The president asked for $1.5 billion more for HHS to implement Obamacare, and even if Congress won't act, HHS will likely be able to get the money from other sources anyway.
The landmark health law may have survived the Supreme Court, countless repeal efforts and a presidential election - but none of that required Republicans to shower money on Obamacare. And with at least 33 states refusing to build the critical health insurance exchanges, the federal government is unexpectedly on the hook to set them up - and short of money to do so.
The White House requested $1.5 billion more for the health law implementation in its budget Wednesday, but health officials know they're not likely to get it.
As past funding requests have been spurned, Health and Human Services officials contend they've been able to cobble together the funds and won't miss the Oct. 1 start of open enrollment in exchanges. Any big delay, or major hitches would be a huge blow to Obamacare and reopen the law to political warfare before the 2014 mid-term elections.

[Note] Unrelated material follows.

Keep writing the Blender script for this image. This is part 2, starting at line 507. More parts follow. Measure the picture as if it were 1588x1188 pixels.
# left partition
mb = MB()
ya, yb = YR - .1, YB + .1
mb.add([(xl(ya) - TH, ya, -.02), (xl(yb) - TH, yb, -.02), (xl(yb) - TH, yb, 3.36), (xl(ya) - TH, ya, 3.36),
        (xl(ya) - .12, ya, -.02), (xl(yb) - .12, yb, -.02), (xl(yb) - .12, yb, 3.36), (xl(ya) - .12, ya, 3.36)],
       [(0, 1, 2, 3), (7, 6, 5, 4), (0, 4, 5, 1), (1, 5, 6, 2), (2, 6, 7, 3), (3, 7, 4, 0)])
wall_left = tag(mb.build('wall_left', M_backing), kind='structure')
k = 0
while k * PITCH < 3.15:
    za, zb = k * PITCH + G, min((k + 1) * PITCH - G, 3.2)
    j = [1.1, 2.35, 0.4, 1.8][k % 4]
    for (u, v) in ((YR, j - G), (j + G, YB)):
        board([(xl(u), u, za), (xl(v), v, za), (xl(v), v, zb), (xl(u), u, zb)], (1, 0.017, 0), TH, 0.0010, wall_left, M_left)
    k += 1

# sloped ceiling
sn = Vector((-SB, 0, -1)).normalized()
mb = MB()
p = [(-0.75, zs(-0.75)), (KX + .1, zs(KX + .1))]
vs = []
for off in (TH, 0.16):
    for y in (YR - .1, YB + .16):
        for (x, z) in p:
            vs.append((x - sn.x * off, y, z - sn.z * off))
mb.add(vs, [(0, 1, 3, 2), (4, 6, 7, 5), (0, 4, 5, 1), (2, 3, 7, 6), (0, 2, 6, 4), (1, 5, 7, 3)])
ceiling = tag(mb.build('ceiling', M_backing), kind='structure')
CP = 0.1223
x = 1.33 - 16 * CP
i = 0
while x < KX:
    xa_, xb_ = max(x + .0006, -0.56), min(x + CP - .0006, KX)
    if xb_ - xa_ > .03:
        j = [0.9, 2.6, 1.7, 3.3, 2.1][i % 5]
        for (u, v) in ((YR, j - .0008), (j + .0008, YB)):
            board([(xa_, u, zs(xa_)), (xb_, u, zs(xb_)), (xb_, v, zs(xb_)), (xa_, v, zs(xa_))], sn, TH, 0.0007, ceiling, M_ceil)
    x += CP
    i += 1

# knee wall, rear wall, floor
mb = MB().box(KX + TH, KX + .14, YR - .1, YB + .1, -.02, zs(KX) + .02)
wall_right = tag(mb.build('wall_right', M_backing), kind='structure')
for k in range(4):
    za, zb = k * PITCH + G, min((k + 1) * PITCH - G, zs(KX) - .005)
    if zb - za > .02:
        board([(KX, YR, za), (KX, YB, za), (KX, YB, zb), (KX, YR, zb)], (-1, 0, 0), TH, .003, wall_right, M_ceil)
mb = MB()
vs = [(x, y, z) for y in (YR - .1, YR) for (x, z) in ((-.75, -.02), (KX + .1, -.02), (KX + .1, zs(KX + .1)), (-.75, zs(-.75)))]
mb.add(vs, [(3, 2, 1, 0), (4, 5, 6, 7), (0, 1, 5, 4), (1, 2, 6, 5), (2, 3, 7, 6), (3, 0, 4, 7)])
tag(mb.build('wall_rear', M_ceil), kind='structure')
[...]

"The Supreme Court has ruled, there has been an election, we intend to implement the law," HHS Secretary Kathleen Sebelius told reporters Wednesday. She acknowledged that without an infusion of new money, she's probably going to have to keep juggling and scrambling to keep it all on track.

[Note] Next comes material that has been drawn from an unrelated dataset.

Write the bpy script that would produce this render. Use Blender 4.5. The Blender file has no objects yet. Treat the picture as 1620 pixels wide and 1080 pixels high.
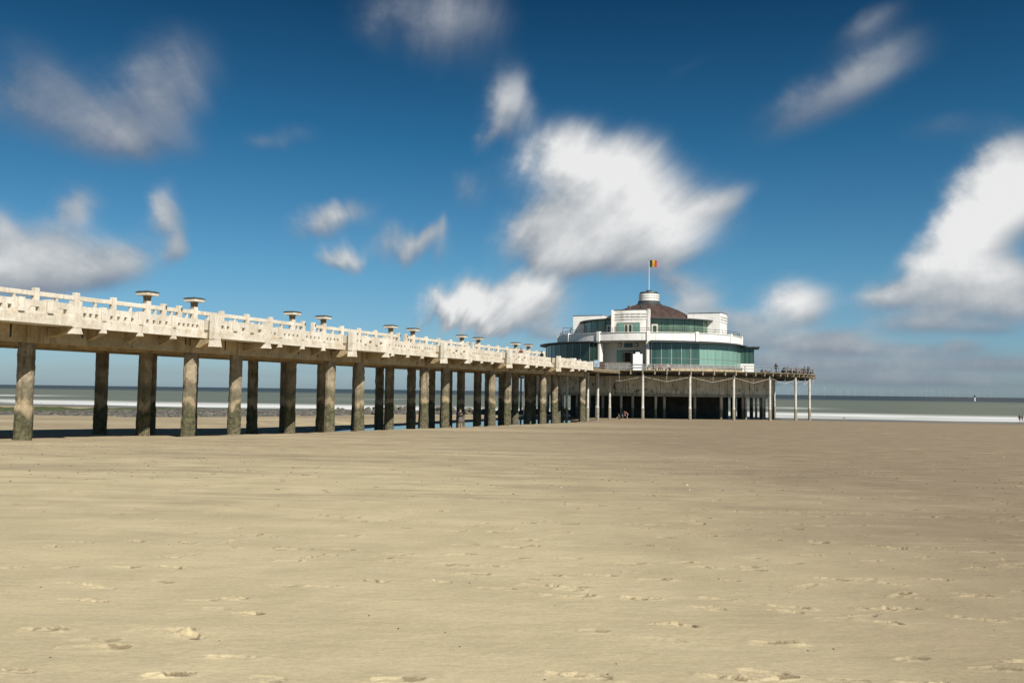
import bpy, bmesh, math, random
import numpy as np
from mathutils import Vector, Matrix

R = math.radians
sc = bpy.context.scene
COL = sc.collection
rnd = random.Random(7)
EYE = 5.0                       # camera height above the sea

# ------------------------------------------------------------------ materials
def new_mat(name):
    m = bpy.data.materials.new(name); m.use_nodes = True
    nt = m.node_tree
    for n in list(nt.nodes): nt.nodes.remove(n)
    out = nt.nodes.new('ShaderNodeOutputMaterial')
    b = nt.nodes.new('ShaderNodeBsdfPrincipled')
    nt.links.new(b.outputs[0], out.inputs[0])
    return m, nt, b

class NG:
    """small helper for wiring nodes"""
    def __init__(s, nt): s.nt = nt
    def link(s, a, b): s.nt.links.new(a, b)
    def put(s, sock, v):
        if isinstance(v, bpy.types.NodeSocket): s.link(v, sock)
        elif v is not None:
            try: sock.default_value = v
            except Exception:
                sock.default_value = (v[0], v[1], v[2], 1.0)
    def math(s, op, a, b=None, c=None, clamp=False):
        n = s.nt.nodes.new('ShaderNodeMath'); n.operation = op; n.use_clamp = clamp
        s.put(n.inputs[0], a)
        if b is not None: s.put(n.inputs[1], b)
        if c is not None: s.put(n.inputs[2], c)
        return n.outputs[0]
    def vmath(s, op, a, b=None):
        n = s.nt.nodes.new('ShaderNodeVectorMath'); n.operation = op
        s.put(n.inputs[0], a)
        if b is not None: s.put(n.inputs[1], b)
        return n.outputs['Value'] if op in ('DOT_PRODUCT', 'LENGTH') else n.outputs[0]
    def smooth(s, v, a, b, lo=0.0, hi=1.0):
        n = s.nt.nodes.new('ShaderNodeMapRange'); n.interpolation_type = 'SMOOTHSTEP'
        s.put(n.inputs[0], v); s.put(n.inputs[1], a); s.put(n.inputs[2], b); s.put(n.inputs[3], lo); s.put(n.inputs[4], hi)
        return n.outputs[0]
    def noise(s, vec, scale, detail=4, rough=.55, lac=2.0, dist=0.0):
        n = s.nt.nodes.new('ShaderNodeTexNoise')
        if vec is not None: s.link(vec, n.inputs['Vector'])
        n.inputs['Scale'].default_value = scale; n.inputs['Detail'].default_value = detail
        n.inputs['Roughness'].default_value = rough; n.inputs['Lacunarity'].default_value = lac
        n.inputs['Distortion'].default_value = dist
        return n.outputs[0]
    def voro(s, vec, scale, feature='F1', rand=1.0):
        n = s.nt.nodes.new('ShaderNodeTexVoronoi'); n.feature = feature
        if vec is not None: s.link(vec, n.inputs['Vector'])
        n.inputs['Scale'].default_value = scale; n.inputs['Randomness'].default_value = rand
        return n.outputs['Distance']
    def mix(s, f, a, b):
        n = s.nt.nodes.new('ShaderNodeMix'); n.data_type = 'RGBA'; n.clamp_factor = True
        s.put(n.inputs[0], f); s.put(n.inputs[6], a); s.put(n.inputs[7], b)
        return n.outputs[2]
    def mul(s, f, a, b):
        n = s.nt.nodes.new('ShaderNodeMix'); n.data_type = 'RGBA'; n.blend_type = 'MULTIPLY'
        s.put(n.inputs[0], f); s.put(n.inputs[6], a); s.put(n.inputs[7], b)
        return n.outputs[2]
    def pos(s):
        return s.nt.nodes.new('ShaderNodeNewGeometry').outputs['Position']
    def scale(s, v, xyz):
        n = s.nt.nodes.new('ShaderNodeVectorMath'); n.operation = 'MULTIPLY'
        s.link(v, n.inputs[0]); n.inputs[1].default_value = xyz
        return n.outputs[0]
    def sep(s, v):
        n = s.nt.nodes.new('ShaderNodeSeparateXYZ'); s.link(v, n.inputs[0]); return n.outputs
    def comb(s, x, y, z=0.0):
        n = s.nt.nodes.new('ShaderNodeCombineXYZ')
        s.put(n.inputs[0], x); s.put(n.inputs[1], y); s.put(n.inputs[2], z); return n.outputs[0]
    def bump(s, h, dist, strength=1.0):
        n = s.nt.nodes.new('ShaderNodeBump'); s.link(h, n.inputs['Height'])
        n.inputs['Distance'].default_value = dist; n.inputs['Strength'].default_value = strength
        return n.outputs[0]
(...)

HHS to date hadn't been very specific about how it's been moving ahead - even when lawmakers asked. But Sebelius told reporters that the department hadn't yet spent the full $1 billion that was initially allocated for implementation - a figure that was decided on long before the states balked at exchange-building. Sebelius said the department had been "judicious" in spending it, and officials said approximately $235 million is left in that fund.
In addition, like other Cabinet secretaries, Sebelius has some discretion over certain department accounts, and she has also dipped into a public health and prevention fund that's part of the health law.
The money for the 17 states and Washington DC doing their own exchanges isn't such a challenge: The health law basically gave them a blank check. HHS expects to send out another $4 billion in exchange grants between the 2013 and 2014 fiscal years.
If Sebelius is going to get the money anyway, why give the Democrats an opening to claim Republican "obstructionism" when October 1 rolls around and everything blows up?
Give HHS the cash - it's only rope to hang themselves with. Even with the funds, HHS will probably not have all the exchanges up and running by October 1. And if they are, the glitches, the confusion, the madness of a 21 page application for subsidies -- all that and more will do a far better job of making the case to repeal the law than anything Congressional Republicans can do to gum up the works by refusing to fund implementation.
If the Democrats blame GOP stubborness for Obamacare SNAFUs, it will be a hard sell but it is likely to work with some voters anyway. We should take the issue entirely off the table by giving HHS what they want.